Over the past several months we’ve been internationalizing the Rails app that I’ve been working on. There are all sorts of lessons we’ve learned from rolling an app out to 17 countries (and counting)— and suffice it to say that Biggie wasn’t wrong when he said: “Mo countries, Mo problems” (or something to that effect).

We have a thorough ‘full-slice’ set of tests that uses plain old RSpec + Capybara in lieu of Cucumber, and before each of these tests we log in as a user. Once we started adding more countries we needed to log in as different users and our test assertions began to vary. For example, business rules dictated that some view elements might not be displayed for a user in Europe, or the form that a Euro user sees will differ from the one a U.S. user sees. We needed to write tests accordingly and vary the locale of the test users logging in.

I decided to use the Rspec.configure block in a spec_helper.rb file so that it was very easy for us to control the locale of the user at the moment we were writing our tests. We did this via an option passed in to either the it/do or describe block:

describe "view widget for adjusting price" do
  it "calculates price with value added tax field for European users", :user_locale => :euro do
    ... test set up and assertion with VAT...
  end
end

or…

describe "view widget with no VAT calculation", :user_locale => :us do
  it "calculates price without VAT for U.S. users" do
    ... test setup and assertion without VAT...
  end
end

As I mentioned, the :user_locale option is handled back in our spec_helper.rb file. The configuation looks something like this: [UPDATE 2/10/2015: I came back to this post trying to use this myself and I realized that I now need to use metadata and I also wasn’t passing in example to the block.]

RSpec.configure do |config|
  config.before :each do |example|
    user_locale = example.metadata[:user_locale]
    login_for_location(user_locale)
  end
end

def login_for_location(user_locale)
  ... the login/token/auth code ...
end

The key here is example.options in the third line of the Rspec.configure block. All of your RSpec examples can take metadata so when we pass in the hash of :user_locale => :euro to a test example it is then available to us during the configuration.
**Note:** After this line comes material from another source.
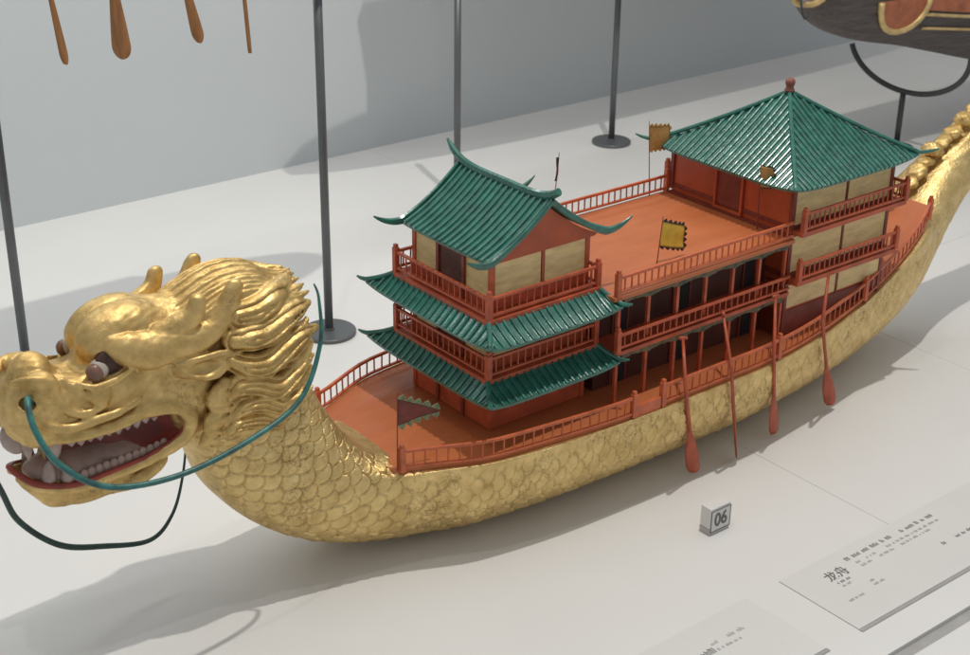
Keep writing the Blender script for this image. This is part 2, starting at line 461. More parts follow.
def panels(parent,x0,x1,w,z0,z1,xsplit,ysplit=None,m=PANEL,e=.0007,end=True,name='wall_panel',backend=True):
    xs=[x0]+list(xsplit)+[x1]
    for s in (-1,1):
        for i in range(len(xs)-1):
            mb=MB(); y=s*w
            mb.box(xs[i]+.0022,xs[i+1]-.0022,min(y-s*.001,y+s*e),max(y-s*.001,y+s*e),z0,z1)
            mb.build(name,m,parent)
    if end and ysplit:
        for (ya,yb) in ysplit:
            for x,s in ((x0,-1),)+(((x1,1),) if backend else ()):
                mb=MB(); mb.box(min(x-s*.001,x+s*e),max(x-s*.001,x+s*e),ya+.0014,yb-.0014,z0,z1); mb.build(name,m,parent)
ysp=((-WW+.001,-.0185),(.0185,WW-.001))
panels(pavilion,WX0,WX1,WW,.2177,.2468,(.066,),ysp)
panels(pavilion,WX0,WX1,WW,.1622,.1958,(.066,),ysp)
panels(pavilion,WX0,WX1,WW,.1205,.1423,(.066,),ysp)
for z0,z1 in ((.2060,.2440),(.1525,.1940),(.0962,.140)):
    mb=MB(); mb.mi=0; mb.box(WX0-.0011,WX0+.001,-.0172,.0172,z0,z1)
    mb.mi=1
    mb.box(WX0-.0030,WX0-.0008,.0160,.0195,z0,z1); mb.box(WX0-.0030,WX0-.0008,-.0195,-.0160,z0,z1); mb.box(WX0-.0030,WX0-.0008,-.0195,.0195,z1+.0001,z1+.0025)
    mb.build('door',[INTERIOR,DARKRED],pavilion,bevel=.0002)
def ring_rail(parent,x0,x1,w,z,h,sp):
    railing(parent,[(x0,-w,z),(x1,-w,z)],h,sp,m=RED,ph=1.14)
    railing(parent,[(x0,w,z),(x1,w,z)],h,sp,m=RED,ph=1.14)
    railing(parent,[(x0,-w,z),(x0,w,z)],h,sp,m=RED,posts=(False,False))
ring_rail(pavilion,TX0,TX1,TW,.2056,.0192,.0078)
ring_rail(pavilion,TX0,TX1,TW,.1521,.0192,.0078)
railing(pavilion,[(TX1,-TW,.2056),(TX1,TW,.2056)],.0192,.0078,m=RED,posts=(False,False))

def tail_tip(m,p0,dirv,ln,rise,r0,flat=.8):
    """upturned tapering corner ornament"""
    p0=Vector(p0); d=Vector(dirv).normalized()
    pts=[];rs=[]
    for i in range(8):
        t=i/7
        pts.append(p0+d*ln*t+Vector((0,0,rise*t**1.8))); rs.append(r0*(1-.8*t))
    m.tube(pts,rs,n=8,flat=flat)

# top gable roof: ridge runs across the boat
def gable_roof():
    m=MB()
    cx=.0665; ye=.0605; ez=.2505; rz=.2905; run=.0625; xf=.004; 
    for s in (-1,1):
        # front (s=-1) and back slope
        O=(cx+s*run,-ye,ez); 
        pos=roof_face(m,O,(0,1,0),2*ye,(-s,0,0),run,rz-ez,0,0,sag=.38,lift=.0015,pitch=.0071,r=.0017)
        for y in (-ye,ye):
            pts=[]
            for i in range(13):
                v=1-i/12.
                z=(rz-ez)*((1-.38)*v+.38*v*v)
                pts.append(Vector((cx+s*run*(1-v),y*1.02,ez+z+.0016)))
            # tail beyond the eave, curling up
            e=pts[-1]
            for k in range(1,8):
                t=k/7
                pts.append(e+Vector((s*.0265*t,math.copysign(.003,y)*t,-.001*t+.0098*t**2)))
            rs=[.0028]*9+[.0031,.0034,.0037,.0038]+[.0036,.0033,.0029,.0025,.0020,.0014,.0007]
            m.tube(pts,rs,n=8,flat=.62)
    # ridge with upturned far and near ends
    pts=[];rs=[]
    for i in range(25):
        t=i/24; y=-.070+.142*t
        e=abs(2*t-1)
        pts.append((cx,y,rz+.0015+.0105*e**5)); rs.append(.0040-.0006*e**4)
    pts.append((cx,.0790,rz+.0185)); rs.append(.0014)
    m.tube(pts,rs,n=8,flat=.75)
    ob=m.build('pavilion_roof',GREEN,pavilion,smooth=False)
    # gables
    prof=[]
    for i in range(-10,11):
        v=1-abs(i)/10.*.93; z=(rz-ez)*(.62*v+.38*v*v)-.0032
        prof.append((cx+i/10.*.93*run,ez+z))
    for y in (-.0535,.0535):
        g=MB(); g.poly([(a,y,b) for a,b in prof]+[(WX1+.006,y,.2475),(WX0-.002,y,.2475)],.003,(0,1,0))
        g.build('gable',WALLRED,pavilion)
gable_roof()
def shade_auto(o,ang=.6):
    me=o.data
    me.polygons.foreach_set('use_smooth',[True]*len(me.polygons))
    try: me.set_sharp_from_angle(angle=ang)
    except Exception: pass

def skirt_roof(z_in,z_out,name):
    m=MB()
    x0,x1,w=TX0-.001,TX1+.001,TW+.001
    ox0,ox1,ow=-.0165,.1275,.0885
    rise=z_in-z_out
    kw=dict(sag=.2,lift=.0035,pitch=.0077,r=.0015)
    roof_face(m,(ox0,-ow,z_out),(0,1,0),2*ow,(1,0,0),x0-ox0,rise,ow-w,ow-w,**kw)
    roof_face(m,(ox0,-ow,z_out),(1,0,0),ox1-ox0,(0,1,0),ow-w,rise,x0-ox0,ox1-x1,**kw)
    roof_face(m,(ox0,ow,z_out),(1,0,0),ox1-ox0,(0,-1,0),ow-w,rise,x0-ox0,ox1-x1,**kw)
    roof_face(m,(ox1,-ow,z_out),(0,1,0),2*ow,(-1,0,0),ox1-x1,rise,ow-w,ow-w,**kw)
    for (xi,xo,sx) in ((x0,ox0,-1),(x1,ox1,1)):
        for s in (-1,1):
            a=Vector((xi,s*w,z_in+.001)); b=Vector((xo,s*ow,z_out+.0048)); mid=(a+b)/2-Vector((0,0,.0022))
            p=quad_pts(a,mid,b,7); d=(Vector((xo-xi,s*(ow-w),0))).normalized()
            p+= [b+d*.0045+Vector((0,0,.0008)),b+d*.008+Vector((0,0,.0022))]
            m.tube(p,[.0022]*8+[.0017,.0009],n=8)
    o=m.build(name,GREEN,pavilion)
    return o
skirt_roof(.2030,.1890,'skirt_roof')
skirt_roof(.1497,.1370,'skirt_roof')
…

For further reading I recommend a quick look through the rspec-core source code on metadata.

There is one catch to be aware of, but the solution is rather simple (which dawned on me after looking at a project fellow 8th Light'er Myles Megyesi had set up). If you only have a certain amount of tests that require configuration then I wouldn’t recommend putting this login configuration inside of the main spec_helper.rb file— especially if you have a fork in your logic. It doesn’t make any sense for tests that have nothing to do with logging in or a locale to hit this configuration block. Instead, just create a second spec_helper file in the appropriate directory and only include it for those tests that need it. For example, we the locale configuration in spec/integration/locale/spec_helper.rb.